* [Work to complete]
Copy exactly the lines from the one containing "by 1659 pixels." to the one containing "return RB + (RT - RB) * z / H", both lines included, and nothing else.

═══

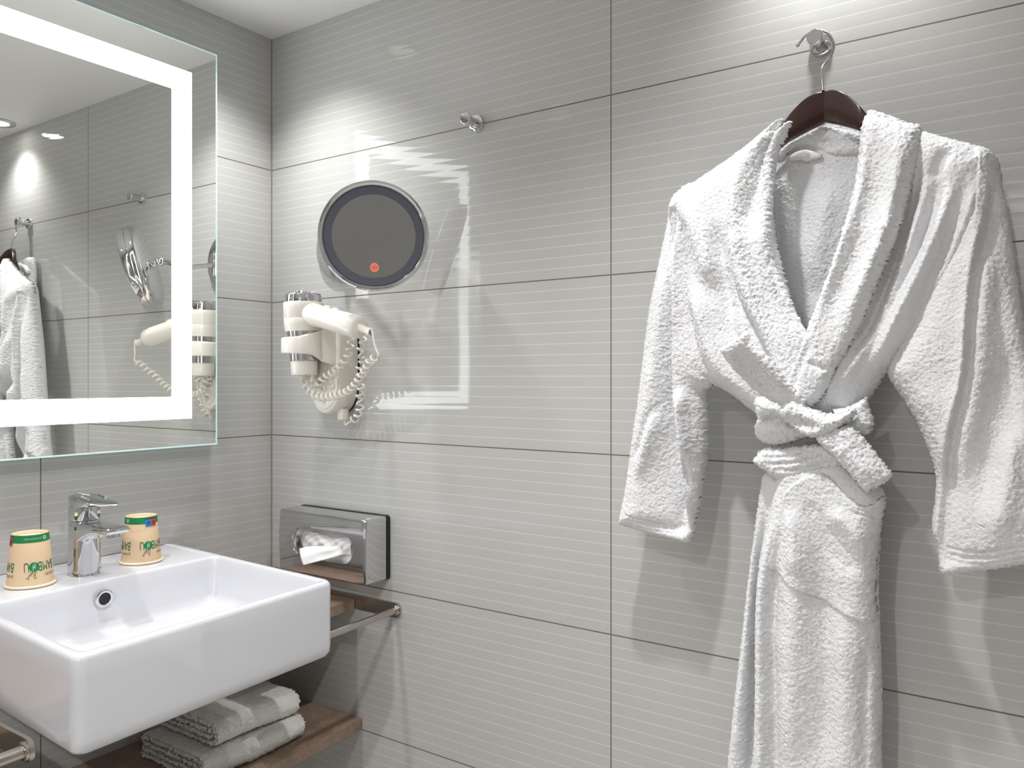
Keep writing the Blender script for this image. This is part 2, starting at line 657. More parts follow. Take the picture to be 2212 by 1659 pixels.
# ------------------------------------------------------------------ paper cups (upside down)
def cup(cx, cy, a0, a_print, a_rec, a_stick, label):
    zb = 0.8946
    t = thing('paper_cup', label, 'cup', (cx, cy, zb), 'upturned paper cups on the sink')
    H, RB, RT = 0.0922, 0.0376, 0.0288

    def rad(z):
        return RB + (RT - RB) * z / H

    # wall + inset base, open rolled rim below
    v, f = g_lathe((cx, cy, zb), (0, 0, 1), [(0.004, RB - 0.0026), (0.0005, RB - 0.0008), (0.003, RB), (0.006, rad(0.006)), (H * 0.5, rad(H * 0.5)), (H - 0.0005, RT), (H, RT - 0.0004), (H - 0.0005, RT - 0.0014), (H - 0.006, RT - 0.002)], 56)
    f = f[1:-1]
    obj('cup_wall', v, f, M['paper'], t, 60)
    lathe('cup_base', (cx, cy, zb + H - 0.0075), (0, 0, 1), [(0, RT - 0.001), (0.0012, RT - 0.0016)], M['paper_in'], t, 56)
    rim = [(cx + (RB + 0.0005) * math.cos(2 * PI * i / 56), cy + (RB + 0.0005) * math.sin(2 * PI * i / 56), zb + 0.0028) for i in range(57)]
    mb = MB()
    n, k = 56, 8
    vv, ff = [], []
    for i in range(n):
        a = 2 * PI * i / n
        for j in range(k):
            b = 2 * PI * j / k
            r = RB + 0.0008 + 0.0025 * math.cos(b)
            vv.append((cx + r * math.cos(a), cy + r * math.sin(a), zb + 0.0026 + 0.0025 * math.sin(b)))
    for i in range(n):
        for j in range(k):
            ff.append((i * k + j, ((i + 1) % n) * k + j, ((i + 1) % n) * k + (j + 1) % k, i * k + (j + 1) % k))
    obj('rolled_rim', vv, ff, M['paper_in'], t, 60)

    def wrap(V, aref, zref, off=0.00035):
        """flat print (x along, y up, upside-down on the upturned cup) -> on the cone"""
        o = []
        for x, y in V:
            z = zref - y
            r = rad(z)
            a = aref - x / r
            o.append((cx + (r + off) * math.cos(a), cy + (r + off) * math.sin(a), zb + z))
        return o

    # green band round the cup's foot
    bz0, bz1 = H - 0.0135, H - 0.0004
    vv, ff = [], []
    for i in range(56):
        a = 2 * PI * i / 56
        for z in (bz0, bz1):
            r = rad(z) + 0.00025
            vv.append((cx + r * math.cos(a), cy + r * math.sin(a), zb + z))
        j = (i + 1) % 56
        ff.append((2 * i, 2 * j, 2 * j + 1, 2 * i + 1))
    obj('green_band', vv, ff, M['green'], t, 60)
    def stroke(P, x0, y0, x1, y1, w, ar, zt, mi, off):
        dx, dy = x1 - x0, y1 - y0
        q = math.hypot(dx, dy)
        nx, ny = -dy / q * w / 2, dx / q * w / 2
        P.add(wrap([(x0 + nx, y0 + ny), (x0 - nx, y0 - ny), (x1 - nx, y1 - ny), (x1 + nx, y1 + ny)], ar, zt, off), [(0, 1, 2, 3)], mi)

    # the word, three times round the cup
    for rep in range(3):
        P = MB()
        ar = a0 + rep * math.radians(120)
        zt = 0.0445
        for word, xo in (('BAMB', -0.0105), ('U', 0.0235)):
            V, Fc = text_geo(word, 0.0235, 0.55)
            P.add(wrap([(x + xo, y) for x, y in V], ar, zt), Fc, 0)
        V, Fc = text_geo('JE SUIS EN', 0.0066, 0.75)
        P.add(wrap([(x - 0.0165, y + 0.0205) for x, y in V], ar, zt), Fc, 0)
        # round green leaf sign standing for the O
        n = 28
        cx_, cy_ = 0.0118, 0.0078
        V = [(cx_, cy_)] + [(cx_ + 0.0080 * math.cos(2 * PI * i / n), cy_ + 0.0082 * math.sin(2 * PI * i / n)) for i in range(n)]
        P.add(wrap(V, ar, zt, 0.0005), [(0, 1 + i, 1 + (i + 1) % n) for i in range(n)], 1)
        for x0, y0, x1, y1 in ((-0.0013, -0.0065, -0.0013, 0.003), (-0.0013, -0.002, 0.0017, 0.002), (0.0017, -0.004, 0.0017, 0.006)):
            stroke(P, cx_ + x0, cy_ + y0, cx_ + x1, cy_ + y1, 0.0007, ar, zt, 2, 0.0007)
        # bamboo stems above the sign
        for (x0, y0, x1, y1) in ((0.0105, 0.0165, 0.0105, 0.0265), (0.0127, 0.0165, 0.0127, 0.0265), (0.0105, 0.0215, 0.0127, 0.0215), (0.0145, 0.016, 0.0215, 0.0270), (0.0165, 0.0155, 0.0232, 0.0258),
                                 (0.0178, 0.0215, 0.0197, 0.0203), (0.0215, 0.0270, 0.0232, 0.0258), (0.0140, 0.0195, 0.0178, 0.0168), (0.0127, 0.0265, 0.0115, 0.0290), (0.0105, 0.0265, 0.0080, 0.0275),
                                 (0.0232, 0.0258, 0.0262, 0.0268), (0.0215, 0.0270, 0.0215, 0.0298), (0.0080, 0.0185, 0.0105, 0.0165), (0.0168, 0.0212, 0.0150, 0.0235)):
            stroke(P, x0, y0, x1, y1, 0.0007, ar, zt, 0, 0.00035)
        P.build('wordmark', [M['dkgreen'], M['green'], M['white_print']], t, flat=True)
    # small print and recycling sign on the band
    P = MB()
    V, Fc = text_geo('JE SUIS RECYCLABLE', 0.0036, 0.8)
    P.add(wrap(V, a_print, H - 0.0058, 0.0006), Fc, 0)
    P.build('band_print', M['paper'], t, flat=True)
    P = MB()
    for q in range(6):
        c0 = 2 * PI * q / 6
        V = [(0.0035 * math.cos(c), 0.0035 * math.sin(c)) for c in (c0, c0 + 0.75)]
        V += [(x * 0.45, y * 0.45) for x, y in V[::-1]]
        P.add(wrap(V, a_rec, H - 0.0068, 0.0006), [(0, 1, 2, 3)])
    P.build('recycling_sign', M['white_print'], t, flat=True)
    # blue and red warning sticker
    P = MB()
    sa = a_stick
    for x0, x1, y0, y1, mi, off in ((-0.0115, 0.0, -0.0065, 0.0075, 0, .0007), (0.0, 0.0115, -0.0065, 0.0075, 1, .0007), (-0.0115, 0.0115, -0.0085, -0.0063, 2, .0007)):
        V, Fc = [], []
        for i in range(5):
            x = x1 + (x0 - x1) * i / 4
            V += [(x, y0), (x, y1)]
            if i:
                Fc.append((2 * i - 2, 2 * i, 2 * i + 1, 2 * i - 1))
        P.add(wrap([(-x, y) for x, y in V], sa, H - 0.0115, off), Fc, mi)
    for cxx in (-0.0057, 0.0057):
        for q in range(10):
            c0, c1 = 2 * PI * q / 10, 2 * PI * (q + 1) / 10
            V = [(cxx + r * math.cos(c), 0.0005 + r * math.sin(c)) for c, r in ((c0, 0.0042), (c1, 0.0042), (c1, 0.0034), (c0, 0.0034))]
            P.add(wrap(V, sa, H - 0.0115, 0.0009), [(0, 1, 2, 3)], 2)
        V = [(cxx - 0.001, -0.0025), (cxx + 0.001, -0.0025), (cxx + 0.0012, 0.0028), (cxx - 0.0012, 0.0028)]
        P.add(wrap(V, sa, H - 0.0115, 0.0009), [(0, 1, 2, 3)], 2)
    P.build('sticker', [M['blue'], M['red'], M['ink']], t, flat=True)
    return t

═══

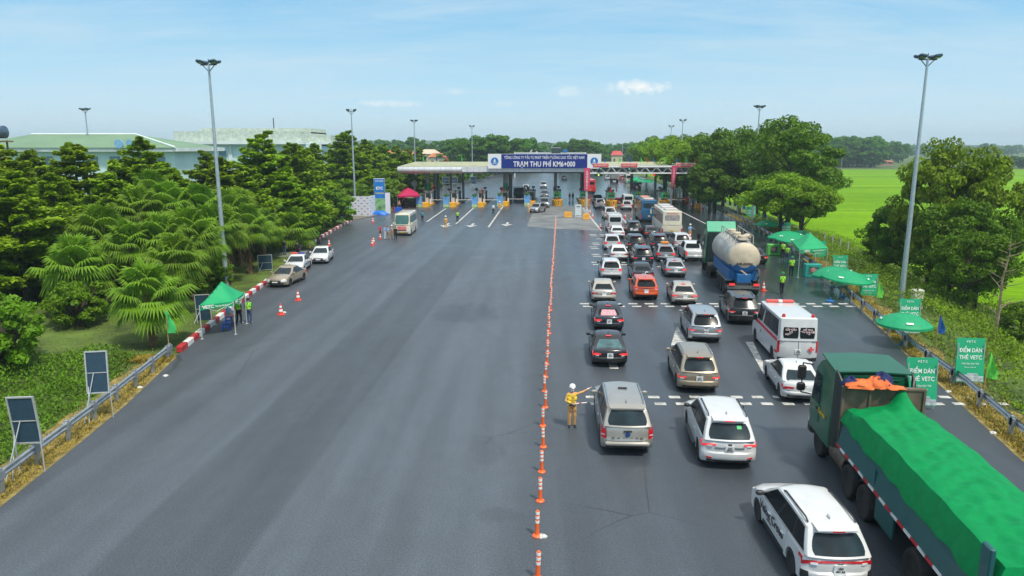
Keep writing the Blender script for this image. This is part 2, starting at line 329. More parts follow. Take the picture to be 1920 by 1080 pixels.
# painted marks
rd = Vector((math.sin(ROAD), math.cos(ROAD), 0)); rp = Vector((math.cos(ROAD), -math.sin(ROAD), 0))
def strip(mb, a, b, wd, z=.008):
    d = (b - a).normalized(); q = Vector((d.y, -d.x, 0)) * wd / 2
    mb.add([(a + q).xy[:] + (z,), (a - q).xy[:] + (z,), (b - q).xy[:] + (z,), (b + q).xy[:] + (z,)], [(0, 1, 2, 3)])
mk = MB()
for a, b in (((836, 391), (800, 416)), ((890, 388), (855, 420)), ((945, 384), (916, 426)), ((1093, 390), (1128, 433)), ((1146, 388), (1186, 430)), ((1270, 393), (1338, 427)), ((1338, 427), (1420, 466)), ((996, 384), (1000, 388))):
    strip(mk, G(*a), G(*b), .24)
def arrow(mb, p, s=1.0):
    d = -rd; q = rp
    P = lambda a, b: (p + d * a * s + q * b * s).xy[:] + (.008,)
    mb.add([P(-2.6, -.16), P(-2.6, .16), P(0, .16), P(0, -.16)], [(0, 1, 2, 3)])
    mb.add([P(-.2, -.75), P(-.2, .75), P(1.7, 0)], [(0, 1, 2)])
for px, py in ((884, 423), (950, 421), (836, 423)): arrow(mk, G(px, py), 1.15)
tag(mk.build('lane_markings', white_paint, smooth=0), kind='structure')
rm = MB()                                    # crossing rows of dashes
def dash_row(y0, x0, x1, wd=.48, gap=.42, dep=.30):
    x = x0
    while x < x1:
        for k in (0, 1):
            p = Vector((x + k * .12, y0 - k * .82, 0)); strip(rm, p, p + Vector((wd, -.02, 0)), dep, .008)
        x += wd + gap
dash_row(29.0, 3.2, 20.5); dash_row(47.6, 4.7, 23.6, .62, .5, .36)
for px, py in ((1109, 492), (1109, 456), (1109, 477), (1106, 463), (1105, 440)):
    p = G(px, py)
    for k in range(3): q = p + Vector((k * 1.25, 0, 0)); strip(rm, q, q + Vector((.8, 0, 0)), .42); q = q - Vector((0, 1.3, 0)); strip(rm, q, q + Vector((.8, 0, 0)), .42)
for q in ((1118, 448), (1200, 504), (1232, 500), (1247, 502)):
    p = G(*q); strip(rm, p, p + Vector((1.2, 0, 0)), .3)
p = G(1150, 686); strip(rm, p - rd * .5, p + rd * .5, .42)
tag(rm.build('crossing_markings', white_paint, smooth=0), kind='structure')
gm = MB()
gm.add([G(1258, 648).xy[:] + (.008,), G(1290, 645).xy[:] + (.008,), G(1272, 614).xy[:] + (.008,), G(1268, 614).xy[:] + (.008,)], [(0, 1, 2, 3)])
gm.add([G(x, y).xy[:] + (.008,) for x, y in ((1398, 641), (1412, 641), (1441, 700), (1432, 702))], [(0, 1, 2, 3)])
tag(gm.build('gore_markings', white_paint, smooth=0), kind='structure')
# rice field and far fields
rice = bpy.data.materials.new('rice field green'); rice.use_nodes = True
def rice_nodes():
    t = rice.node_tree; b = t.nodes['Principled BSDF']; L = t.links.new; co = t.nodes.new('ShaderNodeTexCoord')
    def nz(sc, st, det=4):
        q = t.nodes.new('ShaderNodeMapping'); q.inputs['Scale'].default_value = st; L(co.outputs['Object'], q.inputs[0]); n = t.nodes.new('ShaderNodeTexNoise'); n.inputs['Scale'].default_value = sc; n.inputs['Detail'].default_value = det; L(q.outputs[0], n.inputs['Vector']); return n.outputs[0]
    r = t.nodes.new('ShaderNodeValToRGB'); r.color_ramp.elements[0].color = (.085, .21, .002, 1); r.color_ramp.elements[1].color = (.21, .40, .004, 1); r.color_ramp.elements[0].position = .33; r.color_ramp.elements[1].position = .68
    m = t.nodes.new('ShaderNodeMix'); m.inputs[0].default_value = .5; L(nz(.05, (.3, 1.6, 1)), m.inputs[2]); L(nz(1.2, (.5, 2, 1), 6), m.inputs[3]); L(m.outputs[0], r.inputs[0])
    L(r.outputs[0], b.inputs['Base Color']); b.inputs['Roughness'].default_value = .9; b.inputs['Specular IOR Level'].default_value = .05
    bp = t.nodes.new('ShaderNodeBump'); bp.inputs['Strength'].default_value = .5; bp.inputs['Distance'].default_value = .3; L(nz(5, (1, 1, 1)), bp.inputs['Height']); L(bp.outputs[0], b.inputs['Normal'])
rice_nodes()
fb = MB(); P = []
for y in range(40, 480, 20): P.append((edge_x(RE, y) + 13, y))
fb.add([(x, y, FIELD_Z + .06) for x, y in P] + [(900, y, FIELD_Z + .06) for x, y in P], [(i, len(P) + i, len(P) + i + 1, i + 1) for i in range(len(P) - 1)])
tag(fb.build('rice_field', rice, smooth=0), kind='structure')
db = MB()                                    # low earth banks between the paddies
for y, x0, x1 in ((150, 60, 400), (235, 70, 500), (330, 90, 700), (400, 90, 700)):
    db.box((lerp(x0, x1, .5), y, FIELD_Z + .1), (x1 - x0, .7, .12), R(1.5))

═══

* [Written solution]
Keep writing the Blender script for this image. This is part 2, starting at line 657. More parts follow. Take the picture to be 2212 by 1659 pixels.
# ------------------------------------------------------------------ paper cups (upside down)
def cup(cx, cy, a0, a_print, a_rec, a_stick, label):
    zb = 0.8946
    t = thing('paper_cup', label, 'cup', (cx, cy, zb), 'upturned paper cups on the sink')
    H, RB, RT = 0.0922, 0.0376, 0.0288

    def rad(z):
        return RB + (RT - RB) * z / H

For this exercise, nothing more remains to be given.